Wipe a six-pound piece of beef; put into hot frying pan, and sear until brown; then lard the upper surface. Place in tightly covered kettle or bean pot; add one cup of water. Cook slowly in oven until meat is tender, keeping only enough water in kettle to prevent burning. When nearly done, sprinkle with salt and pepper. Serve with a Brown Gravy made with water in the pan.

Beef Ragout

Wipe three pounds from the flank or round. Cut into small cubes; dredge with salt, pepper and flour. Brown meat in hot frying pan, being careful to avoid burning.

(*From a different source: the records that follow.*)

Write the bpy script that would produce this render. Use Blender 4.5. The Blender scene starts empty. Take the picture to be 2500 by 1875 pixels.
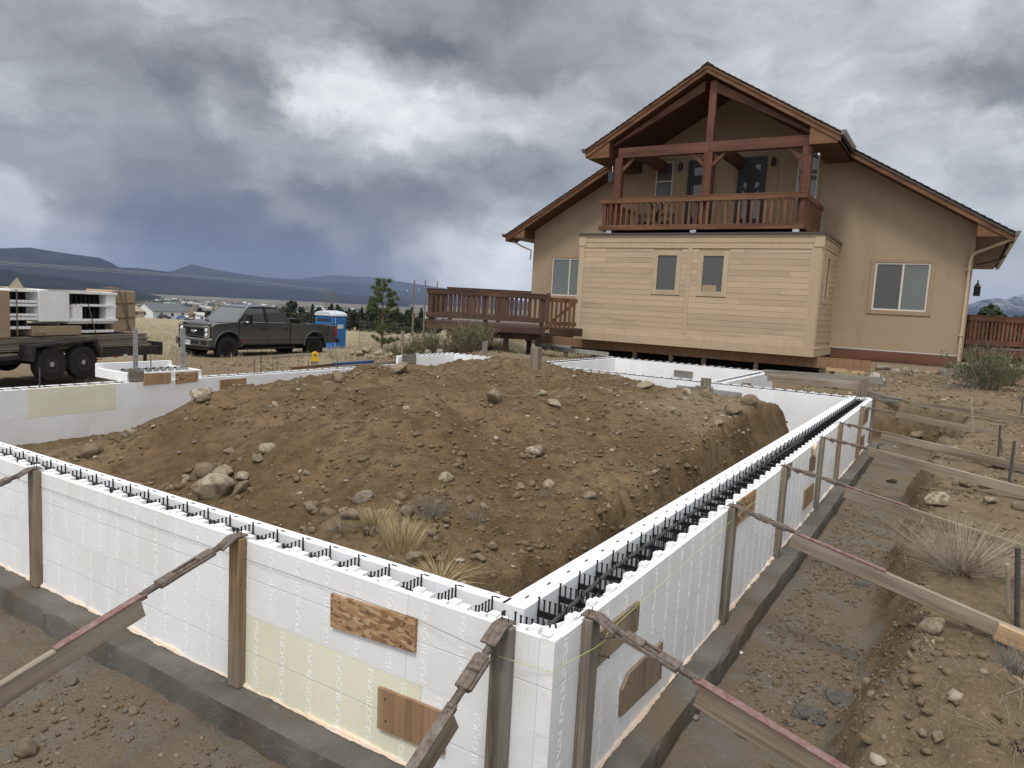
import bpy, bmesh, math, random
import numpy as np
from mathutils import Vector, Matrix, noise as mnoise
random.seed(7); RNG = np.random.RandomState(11)
scene = bpy.context.scene
COL = scene.collection
R = math.radians

# ---------------------------------------------------------------- camera
F_PX, PITCH, ROLL, CAM_H = 1757.89, 0.1090, 0.0545, 1.3144      # focal length in px of a 2500 px wide frame
CAM = np.array([0.0, 0.0, CAM_H])
_r = F_PX / math.tan(PITCH)
_D = np.array([-_r * math.sin(ROLL), _r * math.cos(ROLL), F_PX]); _D /= np.linalg.norm(_D)
_F = np.array([0, 0, 1.0]) - _D * _D[2]; _F /= np.linalg.norm(_F)
_Rt = np.cross(_F, -_D)
right = Vector((_Rt[0], _F[0], -_D[0])); down = Vector((_Rt[1], _F[1], -_D[1])); fwd = Vector((_Rt[2], _F[2], -_D[2]))
cam_data = bpy.data.cameras.new('camera'); cam = bpy.data.objects.new('camera', cam_data); COL.objects.link(cam)
m = Matrix.Identity(4)
for i, ax in enumerate((right, -down, -fwd)):
    for j in range(3): m[j][i] = ax[j]
m[2][3] = CAM_H
cam.matrix_world = m
cam_data.sensor_width = 36; cam_data.lens = 36 * F_PX / 2500
cam_data.clip_start = 0.05; cam_data.clip_end = 60000
scene.camera = cam
def ray(px, py):
    r = np.array([px - 1250, py - 937.5, F_PX]); return np.array([r @ _Rt, r @ _F, -(r @ _D)])

# ---------------------------------------------------------------- sky, sun, exposure
scene.view_settings.view_transform = 'Standard'; scene.view_settings.look = 'None'
scene.view_settings.exposure = 0.46; scene.view_settings.gamma = 1.0
SUN_EL, SUN_AZ = R(60), R(205)             # azimuth clockwise from +Y
world = bpy.data.worlds.new('World'); scene.world = world; world.use_nodes = True
wt = world.node_tree; wt.nodes.clear()
def wn(t, **k):
    n = wt.nodes.new(t)
    for a, b in k.items(): setattr(n, a, b)
    return n
def wl(a, b): wt.links.new(a, b)
def wmath(op, a, b=None, c=None):
    n = wn('ShaderNodeMath', operation=op)
    for i, v in enumerate((a, b, c)):
        if v is None: continue
        if isinstance(v, (int, float)): n.inputs[i].default_value = v
        else: wl(v, n.inputs[i])
    return n.outputs[0]
def wvec(op, a, b=None):
    n = wn('ShaderNodeVectorMath', operation=op)
    for i, v in enumerate((a, b)):
        if v is None: continue
        if isinstance(v, tuple): n.inputs[i].default_value = v
        else: wl(v, n.inputs[i])
    return n
tc = wn('ShaderNodeTexCoord')
sep = wn('ShaderNodeSeparateXYZ'); wl(tc.outputs['Generated'], sep.inputs[0])
X, Y, Z = sep.outputs
az = wmath('ARCTAN2', X, Y); el = wmath('ARCSINE', Z)
# flat cloud-deck coordinates give streets of cloud that pack together at the horizon
zz = wmath('ADD', wmath('MAXIMUM', Z, 0.0), 0.16)
cx = wn('ShaderNodeCombineXYZ'); wl(wmath('DIVIDE', X, zz), cx.inputs[0]); wl(wmath('DIVIDE', Y, zz), cx.inputs[1]); 
cx.inputs[2].default_value = 0.3
def wnoise(vec, scale, detail=6, rough=0.55, dist=0.0, col=False):
    n = wn('ShaderNodeTexNoise'); n.inputs['Scale'].default_value = scale; n.inputs['Detail'].default_value = detail
    n.inputs['Roughness'].default_value = rough; n.inputs['Distortion'].default_value = dist
    wl(vec, n.inputs['Vector']); return n.outputs['Color' if col else 'Fac']
ae = wn('ShaderNodeCombineXYZ'); wl(az, ae.inputs[0]); wl(el, ae.inputs[1])
warp = wvec('SUBTRACT', wnoise(ae.outputs[0], 5.5, 9, 0.66, col=True), (0.5, 0.5, 0.5))
warp2 = wvec('MULTIPLY', warp.outputs[0], (0.21, 0.13, 0.0))
aw = wvec('ADD', ae.outputs[0], warp2.outputs[0]).outputs[0]
def pix_ae(px, py):
    d = ray(px, py); d = d / np.linalg.norm(d); return math.atan2(d[0], d[1]), math.asin(d[2])
# brightness of the cloud cover by bearing and height, read off as triples (x, y, grey level)
S1 = """0 0 158 150 40 150 300 100 146 550 70 170 700 50 178 900 60 176 1200 40 155 1700 80 148 200 180 143 600 250 137 900 300 133 1100 380 122 700 440 122 400 330 150 100 100 150 1700 200 120 1900 250 116 2150 150 135 2100 350 128 2200 400 125
1330 450 208 1500 380 198 1650 560 216 1900 470 216 2100 600 210 1700 400 196 900 520 166 1000 560 172 1200 600 160 1400 650 166 600 500 160 700 600 140 300 440 166 100 400 178 50 330 170 200 500 150 50 580 128 30 660 140 300 620 150 120 480 168
700 700 128 900 680 124 1100 730 150 1300 740 156 1600 740 160 1900 760 166 2100 800 158 2150 700 148 0 740 182 60 800 200 100 900 192 300 950 160 200 750 135 400 800 112 600 850 102 800 870 100 500 900 116 900 900 108 1200 880 106 1300 850 120 1500 870 110 1800 880 118 2100 880 130
950 980 100 1100 980 112 1000 1080 80 700 1000 96 1300 1050 84 1200 1130 78 600 1100 108 450 1080 136 300 1050 156 100 1020 182 0 1040 178 1350 950 140 1500 1000 134 1700 950 128 1900 970 134 2000 1000 150 1650 1080 108 1750 1150 112 1850 1080 168 1950 1100 218 2100 1150 242 2150 1050 232 2050 950 192 2150 930 192 1600 1200 100 1800 1200 136 1900 1200 202"""
S2 = """900 100 150 1000 40 165 600 250 134 850 200 150 1000 200 166 1200 120 176 1300 250 192 1400 60 176 1500 150 170 1700 100 165 1650 250 196 1700 350 196 1800 200 158 1900 260 132 2100 220 128 2150 300 138 2100 100 165 2200 50 186 1900 60 192 1750 400 202 1900 420 174 2000 480 190 2100 500 196 2050 580 178 2150 620 168 2200 550 202 1700 480 180 1850 500 186 2170 700 186 2190 800 165 2190 880 178
250 340 212 450 330 196 600 380 186 700 330 180 300 500 170 450 530 160 550 580 138 550 640 128 350 650 113 150 650 116 100 760 124 200 760 145 300 750 152 400 720 198 450 640 133 500 680 172 650 640 150 680 560 160"""
_q = np.array(S1.split(), float).reshape(-1, 3); _q2 = np.array(S2.split(), float).reshape(-1, 3)
_pts = np.vstack([np.c_[_q[:, 0] / 1.7696, _q[:, 1] / 1.7696, _q[:, 2]], np.c_[_q2[:, 0] / 1.3825 + 900, _q2[:, 1] / 1.3825, _q2[:, 2]]])
_ae = np.array([pix_ae(p[0], p[1]) for p in _pts]); _lum = ((_pts[:, 2] / 255 + .055) / 1.055) ** 2.4
def lum_at(a, e):
    d2 = (_ae[:, 0] - a) ** 2 + ((_ae[:, 1] - e) * 1.5) ** 2; k = 1 / (d2 + .0005) ** 2.2; return float((k * _lum).sum() / k.sum())
EL = [R(-1 + 1.75 * i) for i in range(16)]; A0, A1, NA = -.76, .76, 30
sa = wn('ShaderNodeSeparateXYZ'); wl(aw, sa.inputs[0]); azw, elw = sa.outputs[0], sa.outputs[1]
un = wmath('DIVIDE', wmath('SUBTRACT', azw, A0), A1 - A0)
base = None
for j, e_ in enumerate(EL):
    rp = wn('ShaderNodeValToRGB'); wl(un, rp.inputs[0]); rp.color_ramp.interpolation = 'EASE'
    for i in range(NA):
        t_ = (i + .0) / (NA - 1); k_ = lum_at(A0 + (A1 - A0) * t_, e_); k_ = max(.03, (.33 + (k_ - .33) * 1.18) * .90)
        el_ = rp.color_ramp.elements[0] if i == 0 else rp.color_ramp.elements[1] if i == NA - 1 else rp.color_ramp.elements.new(t_)
        if i == NA - 1: el_ = rp.color_ramp.elements[-1]
        el_.position = t_; el_.color = (k_, k_, k_, 1)
    if base is None: base = rp.outputs[0]
    else:
        mr = wn('ShaderNodeMapRange', interpolation_type='SMOOTHSTEP'); wl(elw, mr.inputs[0]); mr.inputs[1].default_value = EL[j - 1]; mr.inputs[2].default_value = e_
        mx = wn('ShaderNodeMix', data_type='FLOAT'); wl(mr.outputs[0], mx.inputs[0]); wl(base, mx.inputs[2]); wl(rp.outputs[0], mx.inputs[3]); base = mx.outputs[0]
def srange(v, a, b, lo=0.0, hi=1.0):
    n = wn('ShaderNodeMapRange', interpolation_type='SMOOTHSTEP'); wl(v, n.inputs[0])
    for i, q_ in enumerate((a, b, lo, hi)): n.inputs[i + 1].default_value = q_
    return n.outputs[0]
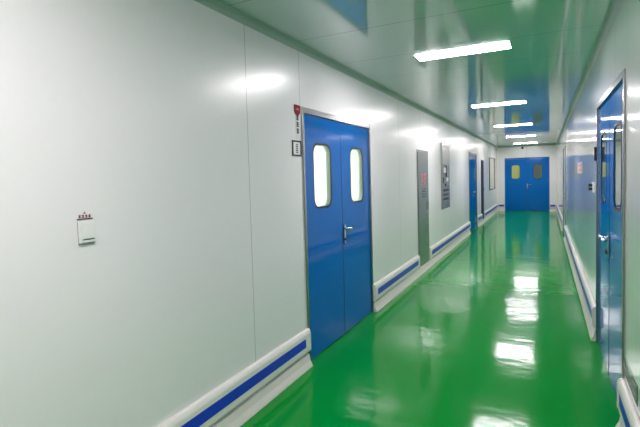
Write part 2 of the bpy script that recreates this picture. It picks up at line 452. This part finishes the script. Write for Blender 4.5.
for z in (1.09, 1.13, 1.17, 1.21): box(bm, -.13, .13, .0185, .0195, z, z+.014)
obj('small_print', bm, M['ink'], p)
bm = bmesh.new(); tube(bm, [(-.27, .019, .88), (-.27, .034, .88), (-.27, .034, 1.0), (-.27, .019, 1.0)], .006, 8); obj('pull_handle', bm, M['chrome'], p)

# framed instrument panel
p = empty('instrument_panel', (XL, 9.11, .88), RZL)
tag(p, 'stainless steel wall panel with dark displays and buttons, beyond the tall steel cabinet', 'control panel')
hw, ph = .41, 1.268
bm = bmesh.new(); prism(bm, [(-hw, 0), (hw, 0), (hw, ph), (-hw, ph)], 1, .001, .010); obj('backplate', bm, M['panel_steel'], p)
M['pale_face'] = simple('pale_panel_face', (.55, .52, .52), .3, metal=.3)
boxo('upper_face', M['pale_face'], p, -hw+.04, hw-.05, .0105, .014, .86, ph-.05, bevel=.001)
bm = bmesh.new(); box(bm, -hw, hw, .0105, .03, ph-.045, ph); box(bm, hw-.035, hw, .0105, .03, 0, ph-.046); obj('frame_lip', bm, M['steel'], p)
for a, b, z0, z1, mt, nm in ((-.28, -.05, .62, .84, 'dark', 'display'), (-.02, .26, .50, .60, 'dark', 'display'), (-.20, .0, .52, .60, 'white_pl', 'dial_plate'), (.02, .2, .70, .80, 'white_pl', 'dial_plate'), (-.28, .02, .44, .49, 'dark', 'display')):
    boxo(nm, M[mt], p, a, b, .0105, .024, z0, z1, bevel=.002)
for r_ in range(3):
    for k in range(4):
        bm = bmesh.new(); x = -.24+k*.15; z = .17+r_*.085
        box(bm, x, x+.10, .0105, .022, z, z+.035); obj('button', bm, M['black'], p)

# dark navy cabinet
p = empty('navy_cabinet', (XL, 14.97, .105), RZL)
tag(p, 'narrow dark navy cabinet front beyond the far left blue door', 'cabinet')
boxo('cabinet_door', M['navy'], p, -.24, .24, .014, .022, .01, 1.84, bevel=.002)
boxo('cabinet_frame', M['navy'], p, -.27, .27, .001, .0135, 0, 1.86, bevel=.001)
bm = bmesh.new(); tube(bm, [(-.19, .0225, .9), (-.19, .036, .9), (-.19, .036, 1.0), (-.19, .0225, 1.0)], .006, 8); obj('pull_handle', bm, M['chrome'], p)

# light switch with red heading above
p = empty('light_switch', (XL, 1.270, 1.294), RZL)
tag(p, 'white square light switch alone on the near left wall', 'light switch')
boxo('shade_box', M['panel_steel'], p, -.036, .036, .0006, .008, -.004, .0945, bevel=.001)  # darker edge below the plate stands in for its shadow
boxo('switch_plate', M['white_pl'], p, -.040, .040, .0085, .0155, .005, .1, bevel=.003)
boxo('rocker', M['white_pl'], p, -.030, .030, .016, .019, .022, .088, bevel=.001)
bm = bmesh.new(); box(bm, -.030, .022, .0158, .0172, .0165, .0200); obj('rocker_gap', bm, M['ink'], p)
p = empty('switch_caption', (XL, 1.270, 1.3965), RZL)
tag(p, 'small red caption of tiny characters stuck above the light switch', 'sticker')
bm = bmesh.new(); box(bm, -.038, .038, .0006, .0011, .0, .0235); box(bm, -.012, .012, .0006, .0011, .0236, .034); obj('backing', bm, M['paper'], p)
bm = bmesh.new()
for k in range(4):
    x = -.0285+k*.0155
    box(bm, x, x+.011, .0012, .0018, .0090, .0125); box(bm, x, x+.011, .0012, .0018, .0155, .0195); box(bm, x+.003, x+.0075, .0012, .0018, .0075, .0215)
box(bm, -.005, .005, .0012, .0018, .0245, .0275); box(bm, -.003, .003, .0012, .0018, .028, .033)
obj('red_lettering', bm, M['red'], p)
bm = bmesh.new(); box(bm, -.037, .037, .0012, .0022, .0005, .0055); obj('underline', bm, M['ink'], p)

# signs beside the big left doors
p = empty('door_sign', (XL, 3.172, 1.86), RZL)
tag(p, 'narrow white vertical sign strip under a red shield beside the big blue doors', 'sign')
bm = bmesh.new(); box(bm, -.034, .030, .0006, .003, .0, .20); obj('strip', bm, M['paper'], p)
for z in (.150, .098, .046):
    bm = bmesh.new()
    for q in range(3): box(bm, -.018, .022, .0034, .0044, z+q*.014, z+q*.014+.0085)
    box(bm, -.004, .009, .0034, .0044, z-.003, z+.040); obj('character', bm, M['ink'], p)
bm = bmesh.new()
L = [(.052, .270), (-.046, .270)]
for k in range(0, 11):
    a = PI+PI*k/10
    L.append((.003+.049*math.cos(a), .235+.050*math.sin(a)*1.0))
prism(bm, L, 1, .0006, .005); s = obj('shield', bm, M['red'], p); s['label'] = 'red shield badge'
bm = bmesh.new()
for k in range(3): box(bm, -.020+k*.017, -.012+k*.017, .0054, .0060, .228, .244)
obj('shield_lettering', bm, M['pink'], s)
p = empty('framed_notice', (XL, 3.145, 1.724), RZL)
tag(p, 'small black framed white notice at the left edge of the big blue doors', 'notice')
bm = bmesh.new(); ring(bm, [(-.072, 0), (.072, 0), (.072, .124), (-.072, .124)], [(-.058, .012), (.058, .012), (.058, .112), (-.058, .112)], .0006, .006); obj('notice_frame', bm, M['black'], p)
bm = bmesh.new(); box(bm, -.0575, .0575, .0006, .003, .0125, .1115); obj('card', bm, M['paper'], p)
bm = bmesh.new()
for q in range(5): box(bm, -.018, .012+.006*(q % 2), .0034, .0042, .026+q*.015, .035+q*.015)
obj('lettering', bm, M['ink'], p)

# right wall: switch, red sticker, low vent
p = empty('wall_socket', (XR, 5.08, 1.335), RZR)
tag(p, 'white switch box with dark keys on the right wall, just past the right blue doors', 'switch')
boxo('plate', M['white_pl'], p, -.055, .055, .0006, .012, 0, .10, bevel=.003)
for z in (.022, .056): boxo('key', M['black'], p, -.034, .034, .0125, .042, z, z+.026, bevel=.001)
p = empty('wall_notice', (XR, 7.0, 1.51), RZR)
tag(p, 'faded white notice strip with pink characters on the glossy right wall', 'notice')
bm = bmesh.new(); box(bm, -.46, .46, .0006, .0014, 0, .15); obj('notice_sheet', bm, M['pale_pink'], p)
for k in range(4):
    bm = bmesh.new(); x = -.38+k*.2
    box(bm, x, x+.15, .0016, .0022, .030, .055); box(bm, x, x+.15, .0016, .0022, .095, .12); box(bm, x+.06, x+.09, .0016, .0022, .0551, .0949); obj('character', bm, M['pink'], p)
p = empty('wall_vent', (XR, 2.90, .345), RZR)
tag(p, 'low metal vent with thin outline just above the nearest right rail', 'vent')
bm = bmesh.new(); ring(bm, [(-.19, 0), (.19, 0), (.19, .11), (-.19, .11)], [(-.18, .008), (.18, .008), (.18, .102), (-.18, .102)], .0006, .003); obj('vent_frame', bm, M['dark'], p)
bm = bmesh.new()
for k in range(6): box(bm, -.18, .18, .0006, .002, .012+k*.015, .020+k*.015)
obj('slats', bm, M['panel_steel'], p)

# small black dome camera above the end doors
p = empty('dome_camera', (-.80, Y1, 2.51), RZB)
tag(p, 'small black dome camera on the end wall above the far doors', 'camera')
bm = bmesh.new(); tube(bm, [(0, .0008, 0), (0, .02, 0)], .045, 20); obj('mount', bm, M['black'], p)
bm = bmesh.new(); bmesh.ops.create_uvsphere(bm, u_segments=20, v_segments=10, radius=.036)
bmesh.ops.delete(bm, geom=[v for v in bm.verts if v.co.z < -.001], context='VERTS')
bmesh.ops.rotate(bm, verts=bm.verts, cent=(0, 0, 0), matrix=Matrix.Rotation(-PI/2, 3, 'X')); bmesh.ops.translate(bm, verts=bm.verts, vec=(0, .0205, 0))
obj('dome', bm, M['dark'], p, smooth=True)

# ------------------------------------------------------------------ world, camera, colour
w = bpy.data.worlds.new('world'); bpy.context.scene.world = w; w.use_nodes = True
w.node_tree.nodes['Background'].inputs[0].default_value = (.5, .5, .5, 1); w.node_tree.nodes['Background'].inputs[1].default_value = .02
yaw, pitch, roll = (math.radians(a) for a in (-26.953, -2.841, -1.5859))
fw = Vector((math.sin(yaw)*math.cos(pitch), math.cos(yaw)*math.cos(pitch), math.sin(pitch)))
rt = Vector((math.cos(yaw), -math.sin(yaw), 0)); up = rt.cross(fw)
r2 = rt*math.cos(roll)+up*math.sin(roll); u2 = -rt*math.sin(roll)+up*math.cos(roll)
cam = bpy.data.cameras.new('camera'); co = bpy.data.objects.new('camera', cam); C.objects.link(co)
Mx = Matrix((r2, u2, -fw)).transposed().to_4x4(); Mx.translation = (0, 0, CAMZ)
co.matrix_world = Mx
cam.sensor_fit = 'HORIZONTAL'; cam.sensor_width = 36; cam.lens = 451.85/640*36
cam.shift_x = (320-315.8)/640; cam.shift_y = (200.42-213.5)/640
cam.clip_start = .02; cam.clip_end = 100
sc = bpy.context.scene; sc.camera = co
sc.view_settings.view_transform = 'Standard'; sc.view_settings.look = 'None'; sc.view_settings.gamma = 1; sc.view_settings.exposure = 1.02
sc.cycles.max_bounces = 14; sc.cycles.diffuse_bounces = 7; sc.cycles.glossy_bounces = 7; sc.cycles.transmission_bounces = 10
sc.cycles.caustics_reflective = True; sc.cycles.sample_clamp_indirect = 6
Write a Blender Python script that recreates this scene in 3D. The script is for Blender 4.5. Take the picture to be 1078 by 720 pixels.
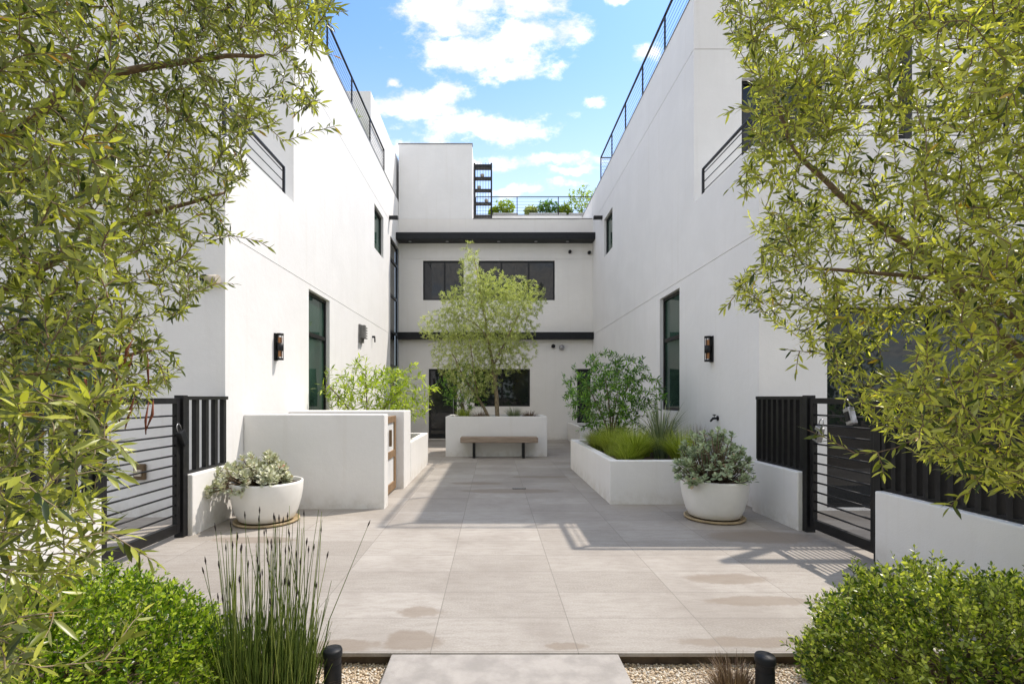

Remove meat to kettle with close-fitting cover. Brown four tablespoons butter; add four tablespoons flour, and continue browning; add one and one half cups stock or water, one half cup each of carrot and onion; season with salt and pepper and simmer one and one half hours.

Broiled Beefsteak

Use a slice cut from the rump, round, or sirloin, cut one and one half inches to two and a half inches thick. Wipe meat; place on hot broiler, and broil over a clear fire from five to ten minutes, turning every ten seconds. Serve on a hot platter, spread with butter, and season with salt and pepper.

If there is a large amount of fat on the steak, be sure it is well browned before serving.

Beefsteak Smothered In Onions

1 dozen small onions salt.

1 slice porterhouse steak, out thick pepper.

Heat a frying pan hissing hot. Put in beefsteak, searing first on one side, then on the other; cook five minutes; season with salt and pepper; add onions which have been cooked one half hour in boiling salted water. Cover and simmer twenty or thirty minutes.

Remove steak to platter, spread with butter, and season with salt and pepper. Season onions with salt, pepper, and butter, and serve around steak.

Hamburg Steak A La Tartare

1 pound round steak ¼ cup chopped onion.

2 ounces beef suet ¼ cup bread crumbs.

Salt and pepper.

Put meat and suet through meat chopper; add finely chopped onion, and season with salt and pepper. Shape in balls; roll in crumbs, and broil over a clear fire, or pan-broil. Serve on hot platter with brown gravy, Tomato Sauce, or Spanish Sauce. Garnish with parsley.